Captain Phillips: one edge-of-your-seat thrill ride

Captain-PhillipsCAPTAIN PHILLIPS. The best way to describe it? One edge-of-your-seat thrill ride.

The movie begins with a brief introduction to the character of Phillips, played superbly by Tom Hanks, but as soon as the boat hits the water a sense of foreboding falls over the film and remains until the pivotal point of the story. I had managed to avoid reading or hearing about the real life story that this film is based on prior to going to see it and this really is the best way to watch it, if you can. The movie has you gripping your seat and clenching your knuckles from start to finish.

Paul Greengrass is a great fit to direct Captain Phillips. The British director has serious action film pedigree, having previously directed two instalments in the Jason Bourne franchise and his background in documentary work means he is well equipped to bring the realism needed to produce this film. When portraying real life events which that happened so recently, it would be all too easy to get the balance wrong but Greengrass walks the line between rip-roaring action and factual accuracy supremely well.

Hanks is, of course, fantastic in the title role and will be heavily tipped when the Oscars role around next year. The sense of fear and tension that he creates in the final sequence is a joy to behold, however, the real surprise is the emergence of Barkhad Abdi, the American actor of Somali descent who portrays the captain of the pirates, Muse. Captain Phillips represents Abdi’s screen debut and so it might have been expected that he would struggle to match the iconic screen presence that is Tom Hanks, but the performance he produces is wonderful. He balances the menace of an aggressive pirate captain with helplessness as things begin to get out of hand to absolute perfection.

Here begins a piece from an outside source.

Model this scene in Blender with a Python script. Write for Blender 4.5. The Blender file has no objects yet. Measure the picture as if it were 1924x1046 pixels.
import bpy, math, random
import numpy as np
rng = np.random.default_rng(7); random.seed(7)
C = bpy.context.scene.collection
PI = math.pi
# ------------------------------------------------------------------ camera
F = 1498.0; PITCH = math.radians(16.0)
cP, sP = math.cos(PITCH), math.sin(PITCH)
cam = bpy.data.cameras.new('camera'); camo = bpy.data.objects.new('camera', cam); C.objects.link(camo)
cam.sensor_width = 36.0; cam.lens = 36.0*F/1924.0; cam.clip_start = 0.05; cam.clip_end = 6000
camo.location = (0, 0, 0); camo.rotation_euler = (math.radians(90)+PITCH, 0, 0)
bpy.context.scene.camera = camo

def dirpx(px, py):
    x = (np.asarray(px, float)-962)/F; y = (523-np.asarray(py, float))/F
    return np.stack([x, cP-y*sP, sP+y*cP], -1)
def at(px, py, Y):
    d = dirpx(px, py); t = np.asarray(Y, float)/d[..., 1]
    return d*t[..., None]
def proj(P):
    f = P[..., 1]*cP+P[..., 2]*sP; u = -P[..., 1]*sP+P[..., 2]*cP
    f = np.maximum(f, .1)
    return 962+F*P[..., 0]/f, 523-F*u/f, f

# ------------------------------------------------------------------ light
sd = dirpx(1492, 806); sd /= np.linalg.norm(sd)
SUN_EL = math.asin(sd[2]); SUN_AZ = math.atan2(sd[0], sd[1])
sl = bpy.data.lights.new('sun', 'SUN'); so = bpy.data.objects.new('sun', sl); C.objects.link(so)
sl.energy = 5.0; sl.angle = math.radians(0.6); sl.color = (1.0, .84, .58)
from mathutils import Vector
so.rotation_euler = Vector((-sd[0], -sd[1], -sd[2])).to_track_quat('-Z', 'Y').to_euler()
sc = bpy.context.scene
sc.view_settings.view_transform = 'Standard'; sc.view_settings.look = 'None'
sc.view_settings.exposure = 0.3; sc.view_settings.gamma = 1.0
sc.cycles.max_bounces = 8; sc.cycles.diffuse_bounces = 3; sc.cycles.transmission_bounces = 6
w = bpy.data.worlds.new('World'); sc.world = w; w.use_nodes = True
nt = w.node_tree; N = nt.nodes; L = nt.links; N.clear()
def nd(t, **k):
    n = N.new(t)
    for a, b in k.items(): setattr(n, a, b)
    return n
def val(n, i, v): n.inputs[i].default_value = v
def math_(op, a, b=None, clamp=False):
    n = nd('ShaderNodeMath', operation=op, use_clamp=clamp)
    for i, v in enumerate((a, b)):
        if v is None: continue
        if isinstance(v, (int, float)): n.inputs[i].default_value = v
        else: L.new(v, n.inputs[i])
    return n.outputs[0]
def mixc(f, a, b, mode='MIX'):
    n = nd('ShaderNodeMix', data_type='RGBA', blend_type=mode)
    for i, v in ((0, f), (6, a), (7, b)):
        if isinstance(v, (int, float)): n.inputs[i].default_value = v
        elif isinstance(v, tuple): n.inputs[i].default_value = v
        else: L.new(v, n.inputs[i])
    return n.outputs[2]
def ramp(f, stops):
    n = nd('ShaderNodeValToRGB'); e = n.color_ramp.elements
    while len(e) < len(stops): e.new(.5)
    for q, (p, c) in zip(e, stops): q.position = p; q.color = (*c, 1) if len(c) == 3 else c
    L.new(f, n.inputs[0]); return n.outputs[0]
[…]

The one criticism that can be made of the film is that it fails to properly address the political reasons for piracy in the Horn of Africa region. It clearly makes an attempt to be balanced. There is talk of the lack of opportunity for Somalis, which drives them to piracy, along with a few lines that address the justifications that the pirates give for their actions. However, the movie does end up casting them firmly as the bad guys, where perhaps there could have been an opportunity to better explore the ways in which the effects of extreme poverty had driven them to this situation.

Despite this, Captain Phillips remains one of the most exciting films I’ve seen all year. It will have you on the edge of your seat for the entire thing and you will be exhausted by the end. Abdi and Hanks are more than capable in the two leading roles and both will be in and around the Oscar nominations. Definitely not one to be missed.